I wait. A couple of days pass with no clear direction, I've studied the profiles of the children in the subset multiple times and none seems to jump out at me, and then one day two new children are added. One was named Polycarp. Polycarp!! Who trained under the disciple John and then led the church at Smyrna!? Yes, yes, this little Polycarp must be the child for me!! But of course I have to pray about it first. Again no clear answer at all. Frustrating. I went back that evening to have another look, and what do you know, Polycarp was gone. None of those other children on the list, just Polycarp. Sigh. Another no.

And then another child drew my attention. Adam. Yes, Adam could be the right child for me, couldn't he? And boom, five minutes later, Adam is gone. I'm not kidding!!

Next my attentions were drawn to a child named Timothy. I had seen him several times and not thought he was the one, but now I was beginning to wonder. I was already composing letters to him in my head -- To Timothy, my true son in the faith... :o) So last night, I sit down to ask about Timothy, and this time I specifically said, PLEASE don't just NOT answer my question this time. Whether it's yes or no or whatever the answer is, PLEASE ANSWER!!!! And He did. I proceed to my Scripture reading to see His answer emblazoned on the page before me: "wait for the promise of the Father..." and "it is not for you to know the time or the season..."

I noticed this morning that Timothy -- and only Timothy -- is missing from the subset of children.

And I just had to laugh.

:o)

And so I continue to wait....

Saturday, January 19, 2008

Africa

My heart has become burdened for Africa lately. I can't explain why. I've never thought much about Africa before, I'll admit. I remember the images of little starving Ethiopian children on the tv screen constantly when I was a little girl, and of course we've all probably heard at some point during our childhood when refusing to eat something we didn't like about the poor little starving children in Africa who would love to have that to eat. But other than a casual "hmm, those poor kids in Africa" thought here and there, I never really thought much more about it.

I blogged about Compassion International a year ago, and introduced you to my three sponsored children, Staurin, Angie, and Marsabi. (You can read that post here.) It wasn't intentional that they're all from Central and South America, but it's not really surprising either. After all, those countries somehow seem a much closer need... it's on our land mass, after all, and I've heard so many missionary stories from places like Haiti, Costa Rica, etc., and my own sister-in-law is from Argentina. Having three sponsored children in Colombia, the Dominican Republic, and Mexico just brings Central and South American poverty to the forefront of my mind.

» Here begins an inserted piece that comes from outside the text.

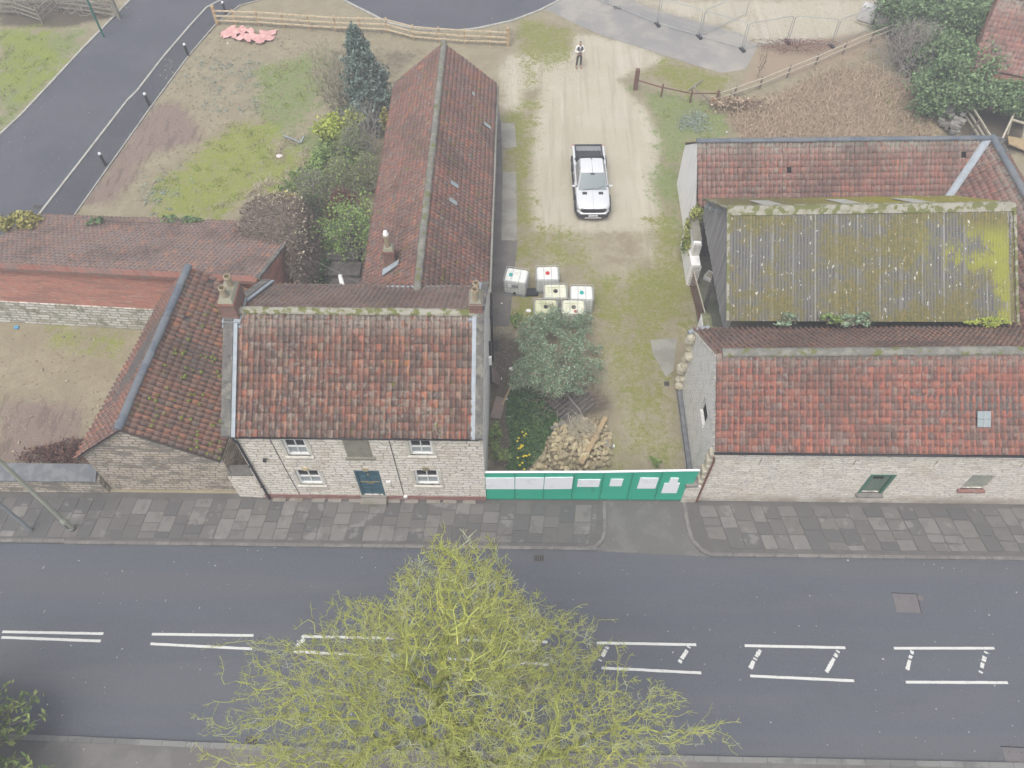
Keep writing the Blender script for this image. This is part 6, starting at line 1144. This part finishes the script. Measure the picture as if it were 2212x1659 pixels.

However, just in the last few weeks, Africa has weighed heavily on my mind. I'm sure that is in great part due to Life Today, an amazing ministry that I've only recently discovered. I'm very impressed with the integrity I see in this ministry and have begun supporting their efforts in mission feeding and drilling water wells. Since I've been watching a lot of their programming, the images of starving little children and their grieving parents, and of the nasty sewage-filled water these families drink from, have really been burned into my mind.

And now, the bloggers, including one of my favorites, BooMama, are going to Uganda with Compassion, to blog about what that ministry is doing in that country. I'm really excited about this. I'm always so eager to see what's going on for myself, to watch the changes that are made in children's lives, to hear their stories. I'm hoping for LOTS of details from these bloggers!!

I received a DVD in the mail from Compassion the other day, full of short features. I watched most of them, but the one that really left the most impact on me was Michael W. Smith's visit to the Kibera slum in Kenya. I was appalled at the living conditions of these people; I've seen poverty and really wretched living conditions many times before, but never have I seen anything this bad. My heart was suddenly burdened for Kibera and I decided it was time to sponsor another child, this time from Africa. I've been searching through the photos and praying regarding the particular child God has chosen for me to sponsor this time, but so far, I don't believe the child is there. I waited and prayed six months for Marsabi before God showed me that she was the one, so I hope I don't have to wait THAT long this time! :o)

I think this child is a boy, around 7-10 years of age. I can't explain that, it's just what I feel like God is telling me. I am really looking forward to "meeting" him, and watching God perform a miracle in his life. I am wondering if the blogger's Uganda reports will lead me to my sponsored child there, or if he is in Kenya, perhaps even in Kibera itself, or perhaps a different African country. I'll keep you posted when I find him.

In the meantime, I encourage you to check out this awesome ministry for yourself -- where else do you have the opportunity to make such a vast impact and investment in an impoverished child's life, and actually get to see the results over the years? It's a blessing I know you won't want to miss.